--- begin ---

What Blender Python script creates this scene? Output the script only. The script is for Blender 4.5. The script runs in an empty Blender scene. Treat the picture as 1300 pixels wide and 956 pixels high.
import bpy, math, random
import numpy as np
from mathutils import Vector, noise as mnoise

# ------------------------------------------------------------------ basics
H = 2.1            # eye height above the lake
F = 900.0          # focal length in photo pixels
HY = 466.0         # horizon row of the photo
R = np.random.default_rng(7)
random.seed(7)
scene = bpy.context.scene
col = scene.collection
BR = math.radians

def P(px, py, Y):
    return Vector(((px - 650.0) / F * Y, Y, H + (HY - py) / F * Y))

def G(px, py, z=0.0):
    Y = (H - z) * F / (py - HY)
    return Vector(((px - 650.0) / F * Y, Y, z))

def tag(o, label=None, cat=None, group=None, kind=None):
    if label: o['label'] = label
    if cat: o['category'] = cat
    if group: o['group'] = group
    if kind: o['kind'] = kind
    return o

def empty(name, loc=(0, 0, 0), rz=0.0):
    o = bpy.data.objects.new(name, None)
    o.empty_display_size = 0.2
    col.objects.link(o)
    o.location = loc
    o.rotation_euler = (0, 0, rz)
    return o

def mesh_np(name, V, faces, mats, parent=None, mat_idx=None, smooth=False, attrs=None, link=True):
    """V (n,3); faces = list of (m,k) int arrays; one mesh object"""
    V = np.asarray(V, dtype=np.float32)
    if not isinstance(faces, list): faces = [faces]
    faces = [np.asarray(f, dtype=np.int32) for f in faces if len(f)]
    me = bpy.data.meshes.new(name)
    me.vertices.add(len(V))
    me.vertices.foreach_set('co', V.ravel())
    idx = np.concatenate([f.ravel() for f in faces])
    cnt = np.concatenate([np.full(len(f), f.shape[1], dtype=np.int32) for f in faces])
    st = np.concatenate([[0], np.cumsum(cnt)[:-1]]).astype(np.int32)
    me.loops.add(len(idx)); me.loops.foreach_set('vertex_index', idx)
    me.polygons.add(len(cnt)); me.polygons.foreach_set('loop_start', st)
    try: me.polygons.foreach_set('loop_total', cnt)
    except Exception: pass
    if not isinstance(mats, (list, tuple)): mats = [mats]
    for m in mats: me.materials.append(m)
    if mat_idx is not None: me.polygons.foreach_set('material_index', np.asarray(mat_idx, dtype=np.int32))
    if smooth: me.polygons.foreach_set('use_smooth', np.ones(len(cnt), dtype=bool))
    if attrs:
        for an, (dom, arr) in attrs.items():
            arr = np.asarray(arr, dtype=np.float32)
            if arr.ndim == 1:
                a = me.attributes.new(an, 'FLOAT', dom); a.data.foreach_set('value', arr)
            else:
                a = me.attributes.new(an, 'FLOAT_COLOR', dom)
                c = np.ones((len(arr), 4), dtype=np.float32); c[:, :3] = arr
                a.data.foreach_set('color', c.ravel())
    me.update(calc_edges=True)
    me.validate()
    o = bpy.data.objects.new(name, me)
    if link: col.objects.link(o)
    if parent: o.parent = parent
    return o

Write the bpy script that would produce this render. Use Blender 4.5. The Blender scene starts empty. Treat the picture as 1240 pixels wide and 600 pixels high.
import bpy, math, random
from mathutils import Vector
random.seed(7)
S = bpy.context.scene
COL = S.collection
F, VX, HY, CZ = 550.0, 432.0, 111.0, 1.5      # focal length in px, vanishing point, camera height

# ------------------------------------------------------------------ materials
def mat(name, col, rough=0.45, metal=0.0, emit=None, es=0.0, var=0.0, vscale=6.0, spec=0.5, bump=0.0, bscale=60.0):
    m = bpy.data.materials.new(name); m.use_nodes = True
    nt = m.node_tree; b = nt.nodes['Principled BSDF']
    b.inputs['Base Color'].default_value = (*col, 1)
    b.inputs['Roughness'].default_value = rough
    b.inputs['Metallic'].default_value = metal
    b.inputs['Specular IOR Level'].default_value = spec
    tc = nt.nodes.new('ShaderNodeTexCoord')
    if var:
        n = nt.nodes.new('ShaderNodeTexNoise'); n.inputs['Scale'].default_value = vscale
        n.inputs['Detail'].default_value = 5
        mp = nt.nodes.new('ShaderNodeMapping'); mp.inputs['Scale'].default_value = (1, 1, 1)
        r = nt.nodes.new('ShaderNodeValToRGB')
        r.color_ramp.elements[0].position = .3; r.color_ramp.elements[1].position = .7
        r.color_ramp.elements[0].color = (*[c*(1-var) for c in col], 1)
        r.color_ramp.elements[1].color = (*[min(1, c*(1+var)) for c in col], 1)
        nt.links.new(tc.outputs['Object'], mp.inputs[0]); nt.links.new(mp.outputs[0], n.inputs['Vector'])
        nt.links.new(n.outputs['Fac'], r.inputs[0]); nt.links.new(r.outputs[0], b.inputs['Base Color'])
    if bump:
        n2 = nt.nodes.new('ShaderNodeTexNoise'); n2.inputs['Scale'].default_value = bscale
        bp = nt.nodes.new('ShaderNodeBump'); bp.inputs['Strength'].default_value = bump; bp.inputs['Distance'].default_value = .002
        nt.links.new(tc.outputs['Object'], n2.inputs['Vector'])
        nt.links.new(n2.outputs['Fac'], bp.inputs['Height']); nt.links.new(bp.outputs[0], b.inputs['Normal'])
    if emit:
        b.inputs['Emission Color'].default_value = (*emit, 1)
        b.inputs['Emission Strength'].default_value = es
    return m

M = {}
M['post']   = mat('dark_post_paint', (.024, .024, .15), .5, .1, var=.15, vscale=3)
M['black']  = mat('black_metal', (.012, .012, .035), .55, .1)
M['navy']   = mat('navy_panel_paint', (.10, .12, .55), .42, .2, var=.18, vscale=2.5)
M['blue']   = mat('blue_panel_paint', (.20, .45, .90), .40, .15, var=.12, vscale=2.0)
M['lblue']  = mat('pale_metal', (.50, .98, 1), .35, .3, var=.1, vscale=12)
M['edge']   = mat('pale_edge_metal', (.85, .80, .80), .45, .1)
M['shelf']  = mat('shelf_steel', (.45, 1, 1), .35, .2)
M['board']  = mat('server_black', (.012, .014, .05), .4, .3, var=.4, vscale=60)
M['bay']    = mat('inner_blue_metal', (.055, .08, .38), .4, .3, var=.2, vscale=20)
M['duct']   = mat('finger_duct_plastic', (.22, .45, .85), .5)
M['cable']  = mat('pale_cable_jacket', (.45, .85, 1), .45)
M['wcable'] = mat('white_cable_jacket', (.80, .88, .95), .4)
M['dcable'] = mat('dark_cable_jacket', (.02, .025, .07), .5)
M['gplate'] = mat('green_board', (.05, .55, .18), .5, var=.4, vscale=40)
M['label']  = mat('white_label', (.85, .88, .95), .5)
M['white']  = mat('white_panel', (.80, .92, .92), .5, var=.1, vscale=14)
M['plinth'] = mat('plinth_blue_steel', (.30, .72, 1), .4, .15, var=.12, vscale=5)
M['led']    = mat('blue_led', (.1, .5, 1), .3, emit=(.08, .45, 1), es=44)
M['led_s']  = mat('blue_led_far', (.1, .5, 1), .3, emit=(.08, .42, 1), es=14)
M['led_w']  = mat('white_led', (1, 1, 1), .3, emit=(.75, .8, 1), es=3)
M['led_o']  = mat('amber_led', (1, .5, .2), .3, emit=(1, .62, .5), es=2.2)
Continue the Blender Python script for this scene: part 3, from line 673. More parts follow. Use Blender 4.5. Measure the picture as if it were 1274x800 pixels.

--- end ---

STATED EXERCISE:
Write out all the records above again, exactly as they stand.

SOLUTION TO THIS TASK:
What Blender Python script creates this scene? Output the script only. The script is for Blender 4.5. The script runs in an empty Blender scene. Treat the picture as 1300 pixels wide and 956 pixels high.
import bpy, math, random
import numpy as np
from mathutils import Vector, noise as mnoise

# ------------------------------------------------------------------ basics
H = 2.1            # eye height above the lake
F = 900.0          # focal length in photo pixels
HY = 466.0         # horizon row of the photo
R = np.random.default_rng(7)
random.seed(7)
scene = bpy.context.scene
col = scene.collection
BR = math.radians

def P(px, py, Y):
    return Vector(((px - 650.0) / F * Y, Y, H + (HY - py) / F * Y))

def G(px, py, z=0.0):
    Y = (H - z) * F / (py - HY)
    return Vector(((px - 650.0) / F * Y, Y, z))

def tag(o, label=None, cat=None, group=None, kind=None):
    if label: o['label'] = label
    if cat: o['category'] = cat
    if group: o['group'] = group
    if kind: o['kind'] = kind
    return o

def empty(name, loc=(0, 0, 0), rz=0.0):
    o = bpy.data.objects.new(name, None)
    o.empty_display_size = 0.2
    col.objects.link(o)
    o.location = loc
    o.rotation_euler = (0, 0, rz)
    return o

def mesh_np(name, V, faces, mats, parent=None, mat_idx=None, smooth=False, attrs=None, link=True):
    """V (n,3); faces = list of (m,k) int arrays; one mesh object"""
    V = np.asarray(V, dtype=np.float32)
    if not isinstance(faces, list): faces = [faces]
    faces = [np.asarray(f, dtype=np.int32) for f in faces if len(f)]
    me = bpy.data.meshes.new(name)
    me.vertices.add(len(V))
    me.vertices.foreach_set('co', V.ravel())
    idx = np.concatenate([f.ravel() for f in faces])
    cnt = np.concatenate([np.full(len(f), f.shape[1], dtype=np.int32) for f in faces])
    st = np.concatenate([[0], np.cumsum(cnt)[:-1]]).astype(np.int32)
    me.loops.add(len(idx)); me.loops.foreach_set('vertex_index', idx)
    me.polygons.add(len(cnt)); me.polygons.foreach_set('loop_start', st)
    try: me.polygons.foreach_set('loop_total', cnt)
    except Exception: pass
    if not isinstance(mats, (list, tuple)): mats = [mats]
    for m in mats: me.materials.append(m)
    if mat_idx is not None: me.polygons.foreach_set('material_index', np.asarray(mat_idx, dtype=np.int32))
    if smooth: me.polygons.foreach_set('use_smooth', np.ones(len(cnt), dtype=bool))
    if attrs:
        for an, (dom, arr) in attrs.items():
            arr = np.asarray(arr, dtype=np.float32)
            if arr.ndim == 1:
                a = me.attributes.new(an, 'FLOAT', dom); a.data.foreach_set('value', arr)
            else:
                a = me.attributes.new(an, 'FLOAT_COLOR', dom)
                c = np.ones((len(arr), 4), dtype=np.float32); c[:, :3] = arr
                a.data.foreach_set('color', c.ravel())
    me.update(calc_edges=True)
    me.validate()
    o = bpy.data.objects.new(name, me)
    if link: col.objects.link(o)
    if parent: o.parent = parent
    return o

Write the bpy script that would produce this render. Use Blender 4.5. The Blender scene starts empty. Treat the picture as 1240 pixels wide and 600 pixels high.
import bpy, math, random
from mathutils import Vector
random.seed(7)
S = bpy.context.scene
COL = S.collection
F, VX, HY, CZ = 550.0, 432.0, 111.0, 1.5      # focal length in px, vanishing point, camera height

# ------------------------------------------------------------------ materials
def mat(name, col, rough=0.45, metal=0.0, emit=None, es=0.0, var=0.0, vscale=6.0, spec=0.5, bump=0.0, bscale=60.0):
    m = bpy.data.materials.new(name); m.use_nodes = True
    nt = m.node_tree; b = nt.nodes['Principled BSDF']
    b.inputs['Base Color'].default_value = (*col, 1)
    b.inputs['Roughness'].default_value = rough
    b.inputs['Metallic'].default_value = metal
    b.inputs['Specular IOR Level'].default_value = spec
    tc = nt.nodes.new('ShaderNodeTexCoord')
    if var:
        n = nt.nodes.new('ShaderNodeTexNoise'); n.inputs['Scale'].default_value = vscale
        n.inputs['Detail'].default_value = 5
        mp = nt.nodes.new('ShaderNodeMapping'); mp.inputs['Scale'].default_value = (1, 1, 1)
        r = nt.nodes.new('ShaderNodeValToRGB')
        r.color_ramp.elements[0].position = .3; r.color_ramp.elements[1].position = .7
        r.color_ramp.elements[0].color = (*[c*(1-var) for c in col], 1)
        r.color_ramp.elements[1].color = (*[min(1, c*(1+var)) for c in col], 1)
        nt.links.new(tc.outputs['Object'], mp.inputs[0]); nt.links.new(mp.outputs[0], n.inputs['Vector'])
        nt.links.new(n.outputs['Fac'], r.inputs[0]); nt.links.new(r.outputs[0], b.inputs['Base Color'])
    if bump:
        n2 = nt.nodes.new('ShaderNodeTexNoise'); n2.inputs['Scale'].default_value = bscale
        bp = nt.nodes.new('ShaderNodeBump'); bp.inputs['Strength'].default_value = bump; bp.inputs['Distance'].default_value = .002
        nt.links.new(tc.outputs['Object'], n2.inputs['Vector'])
        nt.links.new(n2.outputs['Fac'], bp.inputs['Height']); nt.links.new(bp.outputs[0], b.inputs['Normal'])
    if emit:
        b.inputs['Emission Color'].default_value = (*emit, 1)
        b.inputs['Emission Strength'].default_value = es
    return m

M = {}
M['post']   = mat('dark_post_paint', (.024, .024, .15), .5, .1, var=.15, vscale=3)
M['black']  = mat('black_metal', (.012, .012, .035), .55, .1)
M['navy']   = mat('navy_panel_paint', (.10, .12, .55), .42, .2, var=.18, vscale=2.5)
M['blue']   = mat('blue_panel_paint', (.20, .45, .90), .40, .15, var=.12, vscale=2.0)
M['lblue']  = mat('pale_metal', (.50, .98, 1), .35, .3, var=.1, vscale=12)
M['edge']   = mat('pale_edge_metal', (.85, .80, .80), .45, .1)
M['shelf']  = mat('shelf_steel', (.45, 1, 1), .35, .2)
M['board']  = mat('server_black', (.012, .014, .05), .4, .3, var=.4, vscale=60)
M['bay']    = mat('inner_blue_metal', (.055, .08, .38), .4, .3, var=.2, vscale=20)
M['duct']   = mat('finger_duct_plastic', (.22, .45, .85), .5)
M['cable']  = mat('pale_cable_jacket', (.45, .85, 1), .45)
M['wcable'] = mat('white_cable_jacket', (.80, .88, .95), .4)
M['dcable'] = mat('dark_cable_jacket', (.02, .025, .07), .5)
M['gplate'] = mat('green_board', (.05, .55, .18), .5, var=.4, vscale=40)
M['label']  = mat('white_label', (.85, .88, .95), .5)
M['white']  = mat('white_panel', (.80, .92, .92), .5, var=.1, vscale=14)
M['plinth'] = mat('plinth_blue_steel', (.30, .72, 1), .4, .15, var=.12, vscale=5)
M['led']    = mat('blue_led', (.1, .5, 1), .3, emit=(.08, .45, 1), es=44)
M['led_s']  = mat('blue_led_far', (.1, .5, 1), .3, emit=(.08, .42, 1), es=14)
M['led_w']  = mat('white_led', (1, 1, 1), .3, emit=(.75, .8, 1), es=3)
M['led_o']  = mat('amber_led', (1, .5, .2), .3, emit=(1, .62, .5), es=2.2)
Continue the Blender Python script for this scene: part 3, from line 673. More parts follow. Use Blender 4.5. Measure the picture as if it were 1274x800 pixels.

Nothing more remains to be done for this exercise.